Photo courtesy: SimonforFlorida.com

As the November midterm elections rapidly approach, many candidates are ramping up appearances, doubling down on party rhetoric and reasserting to the public just how important this upcoming election is.

But one candidate has taken an unusual route to earning the public’s trust by circumventing both interviews and candidate forums alike.

Corey Simon, a former star football player at Florida State who went on to play in the NFL, is running as a Republican in District 3’s State Senate race against incumbent Loranne Ausley.

He has been dubbed “media shy” after cancelling his second debate with Ausley and the League of Women Voters after claiming the organization is “overtly partisan.” He called the event, which was co-sponsored by the Tallahassee Democrat and WFSU, a “liberal farce to fool voters.”

Simon, who has already been granted an extraordinary advantage by fellow Republican and Governor Ron DeSantis, after a redistricting campaign that turned the previously Democratic district into a Republican stronghold by splitting up the more than 46% concentration of Black voters and reallocating them to neighboring districts, would create a supermajority in the Senate if he wins the District 3 race. An outcome that Simon has given little commentary toward in regard to just how well he’ll fare.

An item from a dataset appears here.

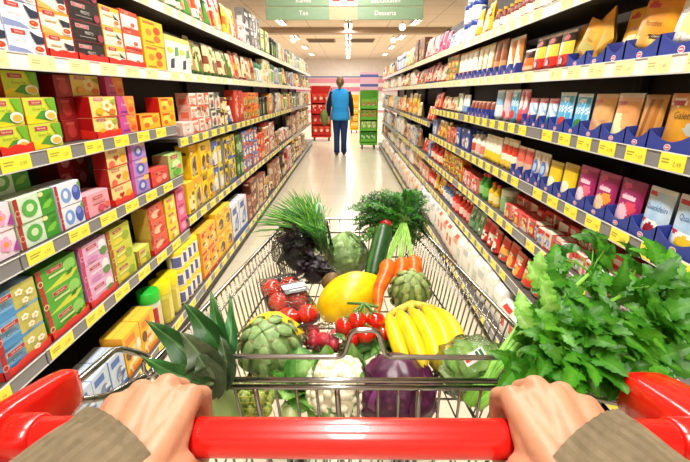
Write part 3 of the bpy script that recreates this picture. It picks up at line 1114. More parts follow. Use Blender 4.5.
def red_tray(row, px0, px1, label):
    b, y, z, ln = display_tray('L', row, px0, px1, '#dd2a1c', label, 'x')
    o = b.obj('display_tray', 'printed_card', None, (-XLS - 0.009, y, z - .0005), (0, 0, PI / 2))
    tag(o, label, 'tray', 'red card display trays on the tea shelves')


red_tray(1, 44, 73, 'red card tray under the orange and white tea boxes')
red_tray(1, 74, 104, 'red card tray under the black tea boxes')
red_tray(1, 105, 142, 'long red card tray under the yellow and red topped boxes')
red_tray(2, 2, 35, 'red card tray under the first green tea pile')
red_tray(2, 97, 121, 'red card tray under the yellow flower boxes')
red_tray(3, 111, 131, 'red card tray under the cream heart tea boxes')
red_tray(4, 4, 50, 'red card tray under the blue camomile boxes')
red_tray(4, 52, 88, 'red card tray under the grass green boxes')
red_tray(4, 90, 115, 'red card tray under the lilac boxes')
red_tray(4, 153, 168, 'red card tray under the orange red boxes')

# ------------------------------------------------------------------ tea side, lowest shelf beside the trolley
W6 = 'bottom tea shelf'
bag1 = lambda w: basic_pouch(f'greenbag_{w:.3f}', w, .2, .07, '#3f9a34', '#8cc850', '#cfe08a')
XB = -0.955
stack(bag1, 'L', 5, -40, 22, .2, 1, 'green bag below the camomile boxes', W6, name='food_bag', cat='bag', X=XB, z=.12, hm=0.0, facings=1)
bluep = lambda w: basic_carton(f'bluep_{w:.3f}', w, .17, .12, '#c6d6ea', '#4a74c0', '#7c8cb0')
stack(bluep, 'L', 5, 80, 127, .12, 1, 'pale blue carton seen under the trolley corner wire', W6, name='carton', cat='box', X=XB, z=.12, hm=0.0, facings=3, plural='pale blue cartons')
yelp = lambda w: basic_carton(f'yelp_{w:.3f}', w, .2, .1, '#f4c428', '#f08a24', '#f6e0a0')
stack(yelp, 'L', 5, 128, 157, .12, 1, 'yellow and orange carton beside the green lidded jar', W6, name='carton', cat='box', X=XB, z=.12, hm=0.0, facings=2, plural='yellow and orange cartons')
gj = lambda w: jar('greenjar', .055, .25, '#cfd8c8', '#2fc83c', '#d9d2a8', '#b8283c', .22)
stack(gj, 'L', 5, 158, 168, .12, 1, 'jar with bright green lid', W6 + ' above the leek leaves', name='jar', cat='jar', X=XB, z=.12, hm=0.0, facings=1)
yj = lambda w: jar('yelljar', .055, .24, '#d8cf58', '#f4e21c', '#e6dc80', '#c8b840', .26)
stack(yj, 'L', 5, 169, 184, .12, 1, 'yellow jar with yellow lid', W6, name='jar', cat='jar', X=XB, z=.12, hm=0.0, facings=2)
yj2 = lambda w: jar('yelltin', .05, .112, '#f0ead0', '#f6e030', '#f4f0e0', '#5c62a0', .2)
stack(yj2, 'L', 5, 185, 203, .11, 3, 'white tin with yellow lid and blue print', W6, name='tin', cat='tin', X=XB, z=.12, hm=0.0, facings=4, plural='yellow lidded tins')
yr = lambda w: basic_carton(f'yr_{w:.3f}', w, .165, .09, '#f2b822', '#e2301c', '#f7e08a', '#d89818')
stack(yr, 'L', 5, 204, 218.5, .13, 2, 'yellow cocoa carton with red top', W6, name='cocoa_carton', cat='box', X=XB, z=.12, hm=0.0, facings=2)
yc = lambda w: basic_carton(f'yc_{w:.3f}', w, .18, .09, '#f6ce1e', '#e8a41c', '#5a3a24')
stack(yc, 'L', 4, 219, 232.5, .13, 2, 'yellow cocoa carton', W6 + ' behind the red topped ones', name='cocoa_carton', cat='box', X=XB, z=.12, hm=0.0, facings=2)
wb = lambda w: basic_carton(f'wb_{w:.3f}', w, .3, .1, '#e6eaf2', '#3c62b4', '#7c98d8')
stack(wb, 'L', 4, 233, 247, .16, 1, 'tall white and blue pack', W6, name='milk_powder_pack', cat='box', X=XB, z=.12, hm=0.0, facings=2)

# ------------------------------------------------------------------ generic stretches of shelf, each facing its own object
def z_fixed(kw):
    return kw.get('z') is not None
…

After two weeks of unsuccessful attempts by The Famuan to reach Simon — including emails and a call to a campaign phone number that sends callers to an unmanned Google phone line — the Republican Senate nominee has made it clear he has no interest in granting an interview to The Famuan.

Simon shares a host of the same platforms as his contemporaries in the Senate, including uncertainty over the legitimacy of President Biden’s 2020 election victory and alluding to loose immigration policies allowing illegal votes for Democrats in defense of DeSantis’ decision to fly dozens of Venezuelans from Texas to Martha’s Vineyard. During the debate against Ausley at the Tiger Bay Club, Simon blamed the state’s housing insurance crisis on Ausley’s inactiveness and refusal to get to the problem, an overarching theme about her tenure in office.

Ausley, who is among the minority in the chamber, pointed to continuous opposition from the Republicans and asserted that most issues voted on in the Legislature are decided by the constituent’s party affiliation more often than they are the merit of the bill being introduced. Simon has argued that he  is an “independent thinker” who will do more than just vote along party lines, but when asked about his stance on controversial matters such as the 15-week ban on abortion and what side he may err on in the future.

“I think there should be exceptions for the health of the mother and both rape and incest,” Simon said. “But how far are we willing to go? Partial-birth abortion? 26-36 weeks? How far until we are looking at murder? I think the current 15-week ban may be somewhere about right, but I am certainly for those concessions and not for locking mothers up for their own choices.”

While Simon showed that there is at least a moderate deviation from his far-right counterparts in his thinking toward public office, there is simply not enough to gauge just what his election to the Florida Senate would mean to a group in power who already maintain the majority in the state. This is one of the many things where a word from him would help to clarify his position.